### TASK REQUIREMENTS
Leaving the pictures aside, transcribe every line below exactly.

### RECORDED DATA
★ ★ ★ ★ ★
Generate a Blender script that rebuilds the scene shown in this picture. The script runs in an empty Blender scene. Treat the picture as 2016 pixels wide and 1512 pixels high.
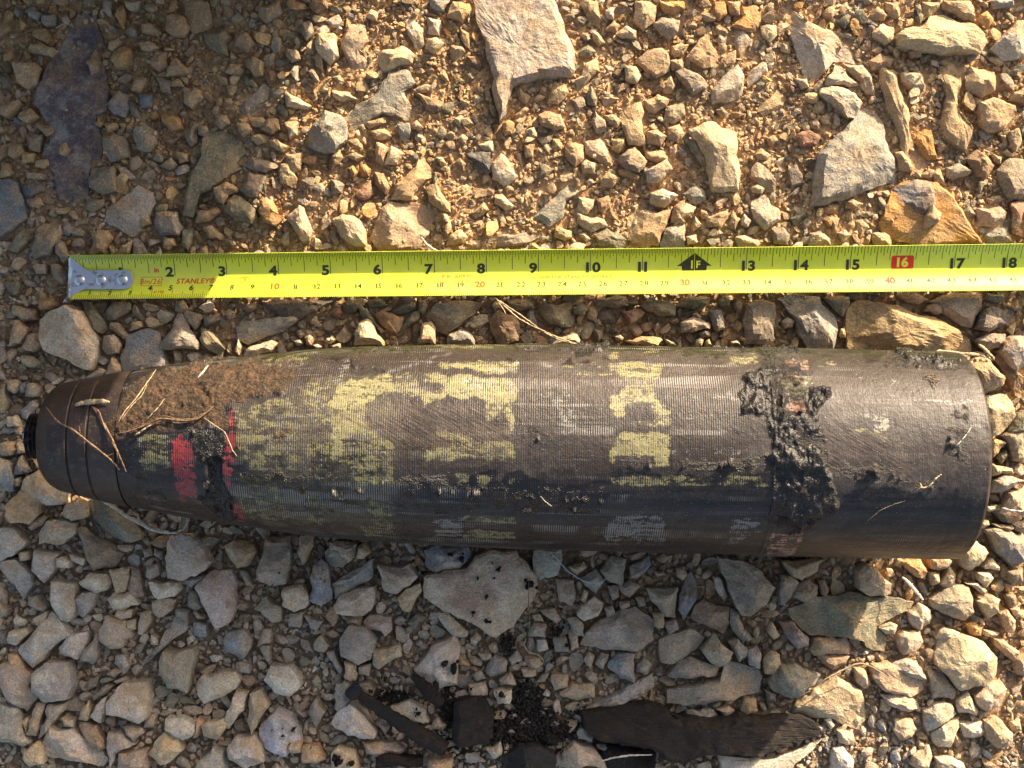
import bpy, math, random
import numpy as np
from mathutils import Vector, Matrix

random.seed(11)
rng = np.random.default_rng(7)
S = bpy.context.scene
COL = S.collection

# ---------------------------------------------------------------- camera, sky, sun, exposure
F = 2600.0            # focal length in photo pixels (photo is 2016 x 1512)
H = 0.655             # camera height over the soil, metres
cam = bpy.data.cameras.new('camera'); camo = bpy.data.objects.new('camera', cam); COL.objects.link(camo)
cam.sensor_width = 36.0; cam.lens = F/2016*36.0
cam.clip_start = 0.01; cam.clip_end = 50
camo.location = (0, 0, H); camo.rotation_euler = (0, 0, 0)
S.camera = camo

SUN = Vector((1.66, 2.1, 1.0)).normalized()
w = bpy.data.worlds.new("World"); S.world = w; w.use_nodes = True
nt = w.node_tree
sky = nt.nodes.new('ShaderNodeTexSky'); sky.sky_type = 'NISHITA'; sky.sun_disc = False
sky.sun_elevation = math.asin(SUN.z); sky.sun_rotation = math.atan2(SUN.x, SUN.y)
sky.air_density = 0.8; sky.dust_density = 4.0; sky.ozone_density = 0.6
bg = nt.nodes['Background']; bg.inputs['Strength'].default_value = 0.125
wb = nt.nodes.new('ShaderNodeMix'); wb.data_type = 'RGBA'; wb.blend_type = 'MULTIPLY'; wb.inputs[0].default_value = 1.0; wb.inputs[7].default_value = (1.0, .935, .85, 1)   # the photo's warm white balance
nt.links.new(sky.outputs[0], wb.inputs[6]); nt.links.new(wb.outputs[2], bg.inputs['Color'])
sl = bpy.data.lights.new('sun', 'SUN'); slo = bpy.data.objects.new('sun', sl); COL.objects.link(slo)
sl.energy = 4.3; sl.angle = math.radians(0.5); sl.color = (1.0, 0.84, 0.63)
slo.rotation_euler = SUN.to_track_quat('Z', 'Y').to_euler(); slo.location = (1, 1.3, 0.6)
S.view_settings.view_transform = 'Standard'; S.view_settings.look = 'None'
S.view_settings.exposure = 1.45; S.view_settings.gamma = 1.0
S.cycles.use_denoising = True
S.cycles.max_bounces = 6

# ---------------------------------------------------------------- coordinates: photo pixel <-> metres at a height
def gx(px, z=0.0): return (px-1008)*(H-z)/F
def gy(py, z=0.0): return (756-py)*(H-z)/F
def to_px(P):
    d = H-P[..., 2]
    return 1008+P[..., 0]*F/d, 756-P[..., 1]*F/d

# ---------------------------------------------------------------- value noise
def _hash(i, j, k, seed):
    h = (i.astype(np.int64)*374761393 + j.astype(np.int64)*668265263 + k.astype(np.int64)*2147483647 + seed*974634777) & 0xffffffff
    h = ((h ^ (h >> 13))*1274126177) & 0xffffffff
    h = ((h ^ (h >> 16))*2246822519) & 0xffffffff
    return ((h ^ (h >> 15)) & 0xffffff)/float(0xffffff)*2-1
def vnoise(P, seed=0):
    P = np.asarray(P, dtype=np.float64); f = np.floor(P); t = P-f; t = t*t*(3-2*t)
    i, j, k = f[..., 0], f[..., 1], f[..., 2]
    out = 0
    for a in (0, 1):
        wa = t[..., 0] if a else 1-t[..., 0]
        for b in (0, 1):
            wb = t[..., 1] if b else 1-t[..., 1]
            for c in (0, 1):
                wc = t[..., 2] if c else 1-t[..., 2]
                out = out + wa*wb*wc*_hash(i+a, j+b, k+c, seed)
    return out
def fbm(P, octv=3, seed=0, gain=0.5):
    P = np.asarray(P, dtype=np.float64); s = 0; a = 1.0
    for o in range(octv):
        s = s + a*vnoise(P*(2.03**o)+o*17.3, seed+o); a *= gain
    return s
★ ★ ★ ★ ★
### RESPONSE TO THE TASK
Generate a Blender script that rebuilds the scene shown in this picture. The script runs in an empty Blender scene. Treat the picture as 2016 pixels wide and 1512 pixels high.
import bpy, math, random
import numpy as np
from mathutils import Vector, Matrix

random.seed(11)
rng = np.random.default_rng(7)
S = bpy.context.scene
COL = S.collection

# ---------------------------------------------------------------- camera, sky, sun, exposure
F = 2600.0            # focal length in photo pixels (photo is 2016 x 1512)
H = 0.655             # camera height over the soil, metres
cam = bpy.data.cameras.new('camera'); camo = bpy.data.objects.new('camera', cam); COL.objects.link(camo)
cam.sensor_width = 36.0; cam.lens = F/2016*36.0
cam.clip_start = 0.01; cam.clip_end = 50
camo.location = (0, 0, H); camo.rotation_euler = (0, 0, 0)
S.camera = camo

SUN = Vector((1.66, 2.1, 1.0)).normalized()
w = bpy.data.worlds.new("World"); S.world = w; w.use_nodes = True
nt = w.node_tree
sky = nt.nodes.new('ShaderNodeTexSky'); sky.sky_type = 'NISHITA'; sky.sun_disc = False
sky.sun_elevation = math.asin(SUN.z); sky.sun_rotation = math.atan2(SUN.x, SUN.y)
sky.air_density = 0.8; sky.dust_density = 4.0; sky.ozone_density = 0.6
bg = nt.nodes['Background']; bg.inputs['Strength'].default_value = 0.125
wb = nt.nodes.new('ShaderNodeMix'); wb.data_type = 'RGBA'; wb.blend_type = 'MULTIPLY'; wb.inputs[0].default_value = 1.0; wb.inputs[7].default_value = (1.0, .935, .85, 1)   # the photo's warm white balance
nt.links.new(sky.outputs[0], wb.inputs[6]); nt.links.new(wb.outputs[2], bg.inputs['Color'])
sl = bpy.data.lights.new('sun', 'SUN'); slo = bpy.data.objects.new('sun', sl); COL.objects.link(slo)
sl.energy = 4.3; sl.angle = math.radians(0.5); sl.color = (1.0, 0.84, 0.63)
slo.rotation_euler = SUN.to_track_quat('Z', 'Y').to_euler(); slo.location = (1, 1.3, 0.6)
S.view_settings.view_transform = 'Standard'; S.view_settings.look = 'None'
S.view_settings.exposure = 1.45; S.view_settings.gamma = 1.0
S.cycles.use_denoising = True
S.cycles.max_bounces = 6

# ---------------------------------------------------------------- coordinates: photo pixel <-> metres at a height
def gx(px, z=0.0): return (px-1008)*(H-z)/F
def gy(py, z=0.0): return (756-py)*(H-z)/F
def to_px(P):
    d = H-P[..., 2]
    return 1008+P[..., 0]*F/d, 756-P[..., 1]*F/d

# ---------------------------------------------------------------- value noise
def _hash(i, j, k, seed):
    h = (i.astype(np.int64)*374761393 + j.astype(np.int64)*668265263 + k.astype(np.int64)*2147483647 + seed*974634777) & 0xffffffff
    h = ((h ^ (h >> 13))*1274126177) & 0xffffffff
    h = ((h ^ (h >> 16))*2246822519) & 0xffffffff
    return ((h ^ (h >> 15)) & 0xffffff)/float(0xffffff)*2-1
def vnoise(P, seed=0):
    P = np.asarray(P, dtype=np.float64); f = np.floor(P); t = P-f; t = t*t*(3-2*t)
    i, j, k = f[..., 0], f[..., 1], f[..., 2]
    out = 0
    for a in (0, 1):
        wa = t[..., 0] if a else 1-t[..., 0]
        for b in (0, 1):
            wb = t[..., 1] if b else 1-t[..., 1]
            for c in (0, 1):
                wc = t[..., 2] if c else 1-t[..., 2]
                out = out + wa*wb*wc*_hash(i+a, j+b, k+c, seed)
    return out
def fbm(P, octv=3, seed=0, gain=0.5):
    P = np.asarray(P, dtype=np.float64); s = 0; a = 1.0
    for o in range(octv):
        s = s + a*vnoise(P*(2.03**o)+o*17.3, seed+o); a *= gain
    return s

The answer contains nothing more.